I mentioned not driving past any open gates in the context of logging lands, but a similar issue happened to me in an Idaho Bureau of Land Management area. A dirt road had an open gate, as many of them do. I drove several miles on a remote path that seemed like it hadn’t seen tire tracks in years. I spent two days there. When I returned, the gate was locked! I had no signal and was in an area which didn’t see frequent visitors. I was able to go around the gate by driving cross-country, but I now carry an angle grinder just in case. If having to cut a lock, best to leave a note to the ranger so they don’t assume any malfeasance. I think this was rare though.

In a few cases, the local culture is such that nobody will care where you camp or how long you camp for. They only care that you’re respectful. This is the case in much of Alaska and some of Oregon, plus a few small outdoor towns across the country.

Final Thoughts

It’s important to be respectful when sleeping in your vehicle. All that’s needed is some common sense and courtesy. Improper and inappropriate actions affect the rest of the community ten-fold. This lifestyle is merely tolerated, not accepted by society. And the thing is, people don’t have problems with parked vehicles — they have problems with other people. As long as you strive to be a parked vehicle and nothing more, you won’t find problems.

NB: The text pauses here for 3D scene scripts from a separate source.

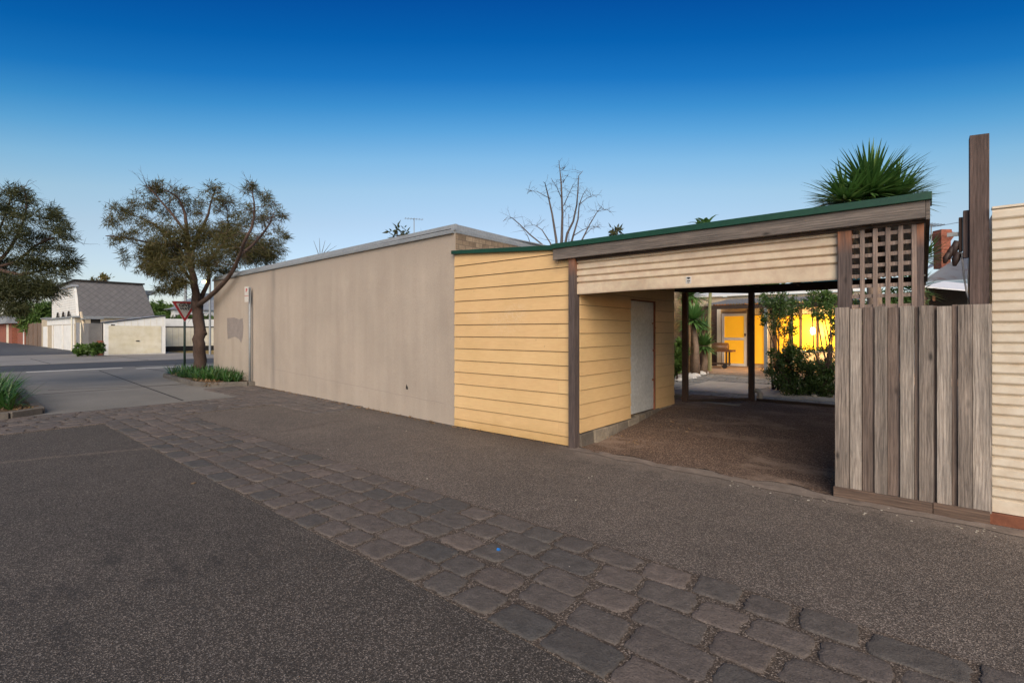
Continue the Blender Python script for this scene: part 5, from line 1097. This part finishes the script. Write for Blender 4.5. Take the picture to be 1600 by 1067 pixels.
for i, (a, b) in enumerate(npx):
    x, y = gp(a, b, 0.22); s_ = random.uniform(0.09, 0.16); m = MB(); vs = []; fs = []; nn = 8
    for j, (rr2, zz2) in enumerate(((0.7, 0.0), (1.0, 0.35), (0.8, 0.75), (0.35, 0.95))):
        for k in range(nn): th = 6.283*k/nn; jj = random.uniform(0.8, 1.15); vs.append((x+math.cos(th)*s_*rr2*jj*1.2, y+math.sin(th)*s_*rr2*jj*0.8, 0.20+zz2*s_))
    for j in range(3):
        for k in range(nn): fs.append((j*nn+k, j*nn+(k+1) % nn, (j+1)*nn+(k+1) % nn, (j+1)*nn+k))
    fs.append(tuple(3*nn+k for k in range(nn))); m.add(vs, fs); tag(m.build('garden_rock', M['stone_white']), lab, 'rock', 'white rocks around the yuccas')
# shrubs in front of the lit wall: fine stems and small leaves
def shrub(px_list, base, d, label, seed, n=1800, mt='leaf_shrub', stems=7, ll=0.062, lw=0.026):
    r_ = random.Random(seed); bx, by = base; t = thing('garden_shrub', (bx, by, 0.2), label, 'shrub', None); m = MB(); cl = []
    for (px, py, r, k) in px_list:
        c = P(px, py, d+r_.uniform(-0.45, 0.45)); R_ = r/FP*d; cl.append(((c.x, c.y, c.z), (R_*1.15, R_*1.15, R_*1.05), k*1.7))
        mid = Vector(((bx+c.x)/2+r_.gauss(0, 0.08), (by+c.y)/2+r_.gauss(0, 0.08), 0.2+(c.z-0.2)*0.5)); m.tube([(bx+r_.gauss(0, 0.1), by+r_.gauss(0, 0.1), 0.18), tuple(mid), (c.x, c.y, c.z)], [0.022, 0.015, 0.006], 5)
        for q in range(8): v = Vector([r_.gauss(0, 1) for _ in range(3)]).normalized()*R_; m.tube([(c.x-v.x*.2, c.y-v.y*.2, c.z-v.z*.2-0.03), (c.x+v.x, c.y+v.y, c.z+v.z*0.9)], [0.006, 0.002], 3)
    m.build('stems', M['bark'], t, smooth=True); V, Q = leaves(cl, ll, lw); npmesh('foliage', V, Q, M[mt], t)
shrub([(1218,470,22,700),(1205,485,18,420),(1232,488,16,380),(1212,505,16,300),(1226,520,14,240),(1240,470,10,160),(1200,470,12,200),(1238,510,9,110),(1195,500,8,90)], atd(1222, 11.6), 11.6, 'tall dark shrub right of the second rear post', 51)
shrub([(1283,472,20,560),(1297,485,16,360),(1272,465,14,300),(1300,465,12,260),(1303,520,12,200),(1296,545,12,200),(1268,482,10,120),(1285,500,10,110),(1305,500,9,140)], atd(1292, 11.0), 11.0, 'taller bright green shrub beside the right hand post', 52, mt='leaf_mid')
shrub([(1230,560,20,600),(1250,560,20,600),(1222,580,20,520),(1245,585,22,700),(1265,575,18,520),(1235,602,20,560),(1258,605,18,480),(1212,572,12,160),(1270,595,16,420),(1212,555,10,150),(1240,545,12,220)], atd(1243, 10.9), 10.9, 'low spreading dark shrub behind the edging', 53)
shrub([(1285,580,16,480),(1298,590,16,480),(1285,605,16,480),(1300,612,14,380),(1275,612,12,300),(1298,570,12,260)], atd(1292, 10.8), 10.8, 'low dense shrub in the right corner of the courtyard', 54)
random.seed(13)
for (a, b) in ((1292, 618), (1300, 616), (1272, 622), (1284, 617), (1296, 622)):
    x, y = gp(a, b, 0.2); s_ = 0.06; m = MB(); m.tube([(x-s_, y, 0.21), (x-s_*0.4, y, 0.24), (x+s_*0.5, y, 0.24), (x+s_, y, 0.21)], [0.02, s_*0.8, s_*0.7, 0.02], 7); tag(m.build('garden_rock', M['pvc'], smooth=True), 'small pale stone under the right courtyard shrubs', 'rock', 'pale stones under the shrubs')
tag(MB().tube([gp(777, 862)+(0.02,), gp(781, 863)+(0.02,)], 0.011, 6).build('bottle_cap', simple('blue plastic', (0.02, 0.16, 0.5), 0.4, 0.05)), 'tiny blue plastic scrap lying on the bluestone strip', 'litter')
tag(MB().beam(gp(300, 756)+(0.004,), gp(305, 754)+(0.004,), 0.03, 0.004).build('dead_leaf', M['litter']), 'single pale fallen leaf on the asphalt', 'leaf')

tag(MB().tube([P(1457, 353, 22), P(1480, 351, 17), P(1512, 345, 11)], 0.008, 4).build('overhead_wire', M['cable']), 'thin overhead wire running from the tv antenna to the tall post', 'wire')
cl = []
for k in range(26): s_ = 0.3+k*0.32; p = W(s_, 0.10, 0); cl.append(((p.x, p.y, 0.012), (0.18, 0.07, 0.012), 22))
for k in range(8): cl.append(((-5.9+k*0.27, 5.68, 0.012), (0.15, 0.06, 0.01), 10))
cl += [((-2.5, 7.6, 0.16), (1.0, 1.2, 0.01), 80), ((-3, 6.6, 0.075), (0.6, 0.5, 0.01), 30)]
V, Q = leaves(cl, 0.035, 0.014); tag(npmesh('leaf_litter', V, Q, M['litter']), kind='stuff')
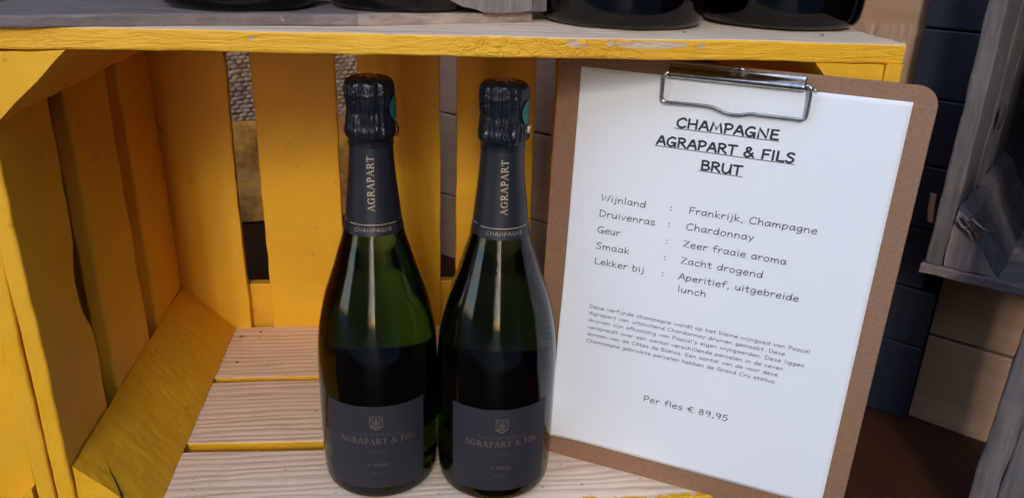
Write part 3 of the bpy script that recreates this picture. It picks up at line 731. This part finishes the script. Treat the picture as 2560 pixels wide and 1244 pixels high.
def capsule(parent, variant):
    pp = crom([(r, z) for z, r in CAPP], 4); seg = 180; vs = []; fs = []
    strands = [R(a) for a in ((-34, 34, 128, -128) if variant == 0 else (-52, 2, 80, 170))]
    for p in pp:
        z, r = p.y, p.x
        for k in range(seg):
            t = 2*math.pi*k/seg; a = t if t < math.pi else t-2*math.pi
            d = 0.0
            if .268 < z < .3075:
                env = min(1, (z-.268)/.004)*min(1, (.3075-z)/.003)
                for s in strands:
                    ds = abs((a-s+math.pi) % (2*math.pi)-math.pi)*.0163
                    d += .0012*math.exp(-(ds/.0009)**2)*env*(1+.25*math.sin(z*6500))
                    d -= .0006*math.exp(-((ds-.0030)/.0016)**2)*env
                # pleats pressed against the cork
                d += .00075*noise.noise(Vector((math.sin(a)*9, math.cos(a)*9, z*60+variant*7)))*env
                d += .00034*math.sin(a*31+3*math.sin(a*5+variant))*math.exp(-((z-.2795)/.0045)**2)
                d -= .0007*math.exp(-((z-.2870)/.0022)**2)*(.6+.4*math.sin(a*7+variant*2))
                d += .00035*math.exp(-((z-.2985)/.0010)**2)
            d += .00022*math.sin(a*95+variant)*math.exp(-((z-.2712)/.0011)**2)+.00014*noise.noise(Vector((a*14, z*900, 3)))*(1 if z < .3075 else 0)
            r2 = max(.0003, r+d)
            vs.append((r2*math.sin(t), -r2*math.cos(t), z+(.00025*noise.noise(Vector((math.sin(a)*2, math.cos(a)*2, 1))) if z > .3 else 0)))
    n = len(pp)
    for i in range(n-1):
        for k in range(seg):
            k2 = (k+1) % seg; fs.append((i*seg+k, i*seg+k2, (i+1)*seg+k2, (i+1)*seg+k))
    fs.append(tuple(range((n-1)*seg, n*seg)))
    c = mesh('foil_capsule', vs, fs, M_FOIL, parent, True)
    # star on the lid
    sv = []; K = 16
    for k in range(K):
        t = 2*math.pi*k/K; rr = .0112 if k % 2 == 0 else .0052; zz = .30885 if k % 2 == 0 else .30935
        sv.append((rr*math.sin(t), -rr*math.cos(t), zz+.00035))
    sv.append((0, 0, .3098)); mesh('lid_star', sv, [(k, (k+1) % K, K) for k in range(K)], M_STAR, c)
    # duty seal on the right side
    a0 = R(76 if variant == 0 else 63); rings = []
    def sp(u, v, h): a = a0+u/.0166; return cyl(a, .2895+v, .0172+h)
    sv = [sp(0, 0, .0002)]; fs = []
    for k in range(24):
        t = 2*math.pi*k/24; sv.append(sp(.0072*math.cos(t), .0080*math.sin(t), 0))
    fs = [(0, 1+k, 1+(k+1) % 24) for k in range(24)]
    s = mesh('duty_seal', sv, fs, M_TEAL, c)
    vs2 = []; f2 = []
    ring = [(.0058*math.cos(2*math.pi*k/20), .0065*math.sin(2*math.pi*k/20)) for k in range(21)]
    ribbon(vs2, f2, ring, .00022, sp, .0004)
    for st in ([(-.003, -.004), (-.001, -.001), (-.003, .002), (0, .0045), (.002, .001), (.0005, -.002), (.003, -.004)], [(-.004, 0), (-.0015, .001), (.001, 0), (.004, .001)]):
        ribbon(vs2, f2, [(p.x, p.y) for p in crom(st, 4)], .0004, sp, .0004)
    mesh('seal_print', vs2, f2, M_TEALD, s)
    if variant == 1:
        tube('wire_loop', [cyl(R(2)+.11*math.sin(q*.55)*1.0, .2740-.0058*(1-abs(q-5)/5.0), .0178) for q in range(11)], .00045, M_FOIL, c, 6)
        tube('foil_chip', [cyl(R(74), .2750, .0170), cyl(R(75), .2795, .0174)], .0011, M_CREAM, c, 6)
    else:
        tube('wire_loop', [cyl(R(78)+.07*math.sin(q*.6), .2700+.010*q/10, .0176+.0014*math.sin(q*.314)) for q in range(11)], .0007, M_FOIL, c, 6)
    return c
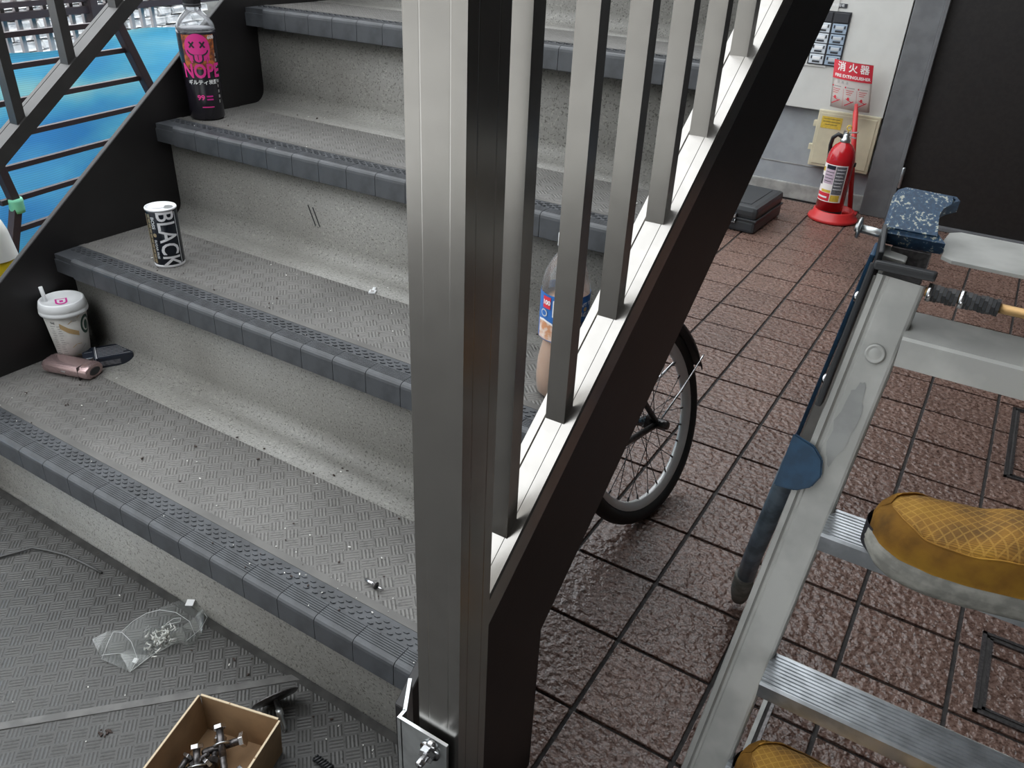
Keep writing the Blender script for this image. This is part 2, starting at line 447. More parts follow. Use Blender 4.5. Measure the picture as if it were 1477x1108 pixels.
# back wall, baseboard, door, then unseen ceiling and walls added to shape light
YW = 4.05
b = MB(); b.prism([(-2.2, -.36), (3.3, -.36), (3.3, 2.5), (.93, 2.5), (.93, 1.70), (-2.2, 1.70)], YW, YW+.2, 'Y'); wall_back = struct(b.build('wall_back', M['concrete']), 'grey painted block wall behind the fire extinguisher')
b = MB(); b.box((0, 0, 0), (3.4, .02, .085), bev=.006); struct(b.build('baseboard_back', M['mortar'], loc=(-.68, YW-.008, ZF+.0425)), 'rough mortar baseboard along the grey back wall')
b = MB()
b.box((-.05, YW-.001, -.125), (2.0, .004, .004))
b.build('joint', M['mortar'], wall_back)
# concrete wall strip with its shade painted in as darker grey, and door
b = MB(); b.box((.985, YW-.03, .9), (.13, .06, 2.42), bev=.004); struct(b.build('shaded_wall_strip_1', M['frame_shaded_wall']), 'grey concrete wall strip, coloured darker for shade, beside the dark door')
door = MB(); door.box((1.80, YW-.035, .84), (1.49, .05, 2.26), bev=.003); door = struct(door.build('door_1', M['door']), 'dark brown door right of the shaded grey wall strip')
b = MB(); b.box((1.062, YW-.055, .9), (.02, .09, 2.42), bev=.003); b.box((1.8, YW-.05, ZF+.012), (1.5, .08, .02), bev=.003); b.build('door_frame', M['frame_shaded_wall'], door)
b = MB(); b.lathe([(.006, 0), (.008, .004), (.008, .10), (.006, .104)], 14); b.build('hinge', M['zinc'], door, loc=(1.079, YW-.105, -.13))
b = MB(); b.box((3.26, .55, 1.2), (.12, 7.3, 3.1)); struct(b.build('shade_wall_right', M['door']))  # unseen side wall, set dark so faces turned to it stay dark
b = MB(); b.box((-.95, -3.1, 1.2), (4.1, .12, 3.1)); struct(b.build('bounce_wall_front', M['front_wall']))  # unseen wall added behind the camera for the metal fronts to reflect
b = MB(); b.box((2.2, -3.1, 1.2), (2.2, .12, 3.1)); struct(b.build('shade_wall_entry', M['shade_wall']))  # unseen dark wall added to cut the light on the hall side
b = MB(); b.prism([(1.44, 4.25), (3.32, 4.25), (3.32, -3.1), (1.05, -3.1), (1.05, -.2), (1.44, -.2)], 2.35, 2.5, 'Z'); struct(b.build('shade_ceiling', M['shade_wall']))  # unseen slab, outline cut to keep the hall's right side in shade
# landing
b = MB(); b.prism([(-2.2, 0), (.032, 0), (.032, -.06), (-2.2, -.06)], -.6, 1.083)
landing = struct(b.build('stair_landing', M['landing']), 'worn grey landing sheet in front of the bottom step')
b = MB()
P0, P1 = Vector((.50, -.325, .0006)), Vector((.845, .03, .0006))
b.bar(P0, P1, .012, .0016, bev=.0005); b.build('seam', M['seam'], landing)
b = MB(); b.prism([(-2.2, -.06), (.02, -.06), (.02, ZF), (-2.2, ZF)], -.6, 1.07); struct(b.build('landing_plinth', M['mortar']), 'rough base under the landing')
# ground and wall outside on the left
b = MB(); b.box((-2.3, 1.4, ZF-.06), (2.6, 7, .1)); struct(b.build('ground_left', M['mortar']))
wl = MB(); DV = Vector((-.16566, .98618, 0)); NV = Vector((.98618, .16566, 0))      # run of the boundary and its inward normal
def outp(base, s, z, off=0.0): return Vector((base, .5, 0)) + DV*s + NV*off + Vector((0, 0, z))
rz = math.atan2(DV.y, DV.x) - PI/2
b = MB(); b.box((0, 0, 0), (.12, 4.2, 1.1)); wall_left = struct(b.build('wall_left', M['mortar'], loc=outp(-1.78, 1.1, .22), rot=(0, 0, rz)), 'pale rubble stone wall beyond the lattice')
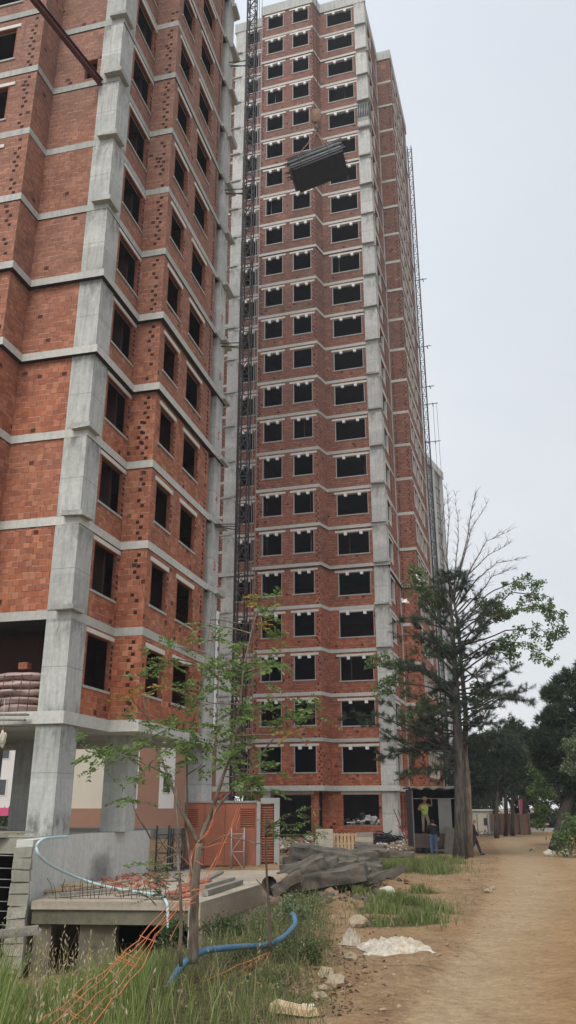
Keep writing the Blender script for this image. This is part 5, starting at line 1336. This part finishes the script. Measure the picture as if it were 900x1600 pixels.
# ------------------------------------------------------------------ site cabin
def cabin():
    a = on(648, 1334); D = a.y; x1 = at(722, 1335, D).x; W_ = x1-a.x; H_ = at(650, 1229, D).z-a.z; dep = 2.4; fz = at(660, 1303, D).z-a.z
    root = empty('site_trailer', a, 'dark open-fronted trailer box where the helmeted worker stands', 'trailer')
    def bx(name, mat, *b): m = MB(); m.box(*b); return m.build(name, M[mat], root)
    bx('side_wall', 'dark', 0, .06, 0, dep, .3, H_-.12); bx('side_wall', 'dark', W_-.06, W_, 0, dep, .3, H_-.12)
    bx('back_wall', 'dark', .06, W_-.06, dep-.06, dep, .3, H_-.12); bx('bed', 'dark', .06, W_-.06, .06, dep-.06, fz-.1, fz)
    bx('front_panel', 'rustpanel', 0, W_, -.04, -.003, .28, fz+.02); bx('rail', 'steel_lt', .06, W_-.06, 0, .03, fz+1.7, fz+1.73)
    m = MB(); vs = []; n_ = 14
    for i in range(n_+1):
        for y in (-.25, dep+.1):
            z = H_-.1+.05*math.sin(i*1.7)+random.uniform(-.02, .02); vs.append((-.12+(W_+.24)*i/n_, y, z)); vs.append((-.12+(W_+.24)*i/n_, y, z+.09))
    fs = []
    for i in range(n_):
        o_ = i*4; fs += [(o_, o_+4, o_+6, o_+2), (o_+1, o_+3, o_+7, o_+5), (o_, o_+1, o_+5, o_+4), (o_+2, o_+6, o_+7, o_+3)]
    m.add(vs, fs); m.build('roof', M['concrete_old'], root)
    bx('white_door', 'grey_paint', W_*.56, W_*.84, .1, .14, fz+.01, fz+1.7)
    bx('post', 'wood_grey', -.02, .03, -.06, -.005, .3, H_-.1)
    for x in (.3, .62, W_-.5):
        m = MB(); m.tube([(x, -.02, .22), (x, .16, .22)], .22, 16); w = m.build('wheel', M['dark'], root)
    bx('axle_frame', 'steel', .1, W_-.1, .2, .3, .2, .28)
    # leaning board at the right
    m = MB(); R = rotm(0, 8); m.obox((W_-.62, -.16, .62), (.5, .04, 1.25), R); m.build('leaning_board', M['wood_grey'], root)
    return a, fz, D
ca, cfz, cD = cabin()

# ------------------------------------------------------------------ people
def skin(name, J, E, mat, parent, root_i, sub=2):
    """J = [(pos, radius)], E = edges; returns evaluated skin mesh"""
    me = bpy.data.meshes.new(name); me.from_pydata([tuple(p) for p, r in J], E, []); o = bpy.data.objects.new(name, me); COL.objects.link(o)
    o.modifiers.new('s', 'SKIN'); ly = me.skin_vertices[0].data if me.skin_vertices else None
    if ly is None:
        bpy.context.view_layer.objects.active = o; bpy.ops.object.select_all(action='DESELECT'); o.select_set(True)
        bpy.ops.mesh.customdata_skin_add() if hasattr(bpy.ops.mesh, 'customdata_skin_add') else None; ly = me.skin_vertices[0].data
    for i, (p, r) in enumerate(J):
        ly[i].radius = (r, r) if not isinstance(r, tuple) else r; ly[i].use_root = (i == root_i)
    s = o.modifiers.new('d', 'SUBSURF'); s.levels = s.render_levels = sub
    bpy.context.view_layer.update()
    m2 = bpy.data.meshes.new_from_object(o.evaluated_get(bpy.context.evaluated_depsgraph_get()))
    bpy.data.objects.remove(o); m2.materials.clear(); m2.materials.append(mat)
    m2.polygons.foreach_set('use_smooth', [True]*len(m2.polygons)); m2.name = name
    q = bpy.data.objects.new(name, m2); COL.objects.link(q); q.parent = parent; return q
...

Stealth doesn’t matter as much as everyone thinks it does. The only people who would care about vehicle-dwellers are law enforcement, security and nearby locals. It’s obvious if you’re using a vehicle for sleeping. You won’t fool law enforcement nor security. Locals may be less aware, but the spots and strategies covered are places where they won’t care despite that. If your vehicle does happen to be stealthy, don’t think of it as your shield — it’s not. Focus on sleeping in places where nobody would care, which this article details how to find.

The best way to improve at finding sleeping spots is practice. It’s like a sixth sense you need to develop. It does start off as difficult, but it gets easier over time. Spend enough time living like this and you’ll be able to find spots anywhere in the country to sleep in.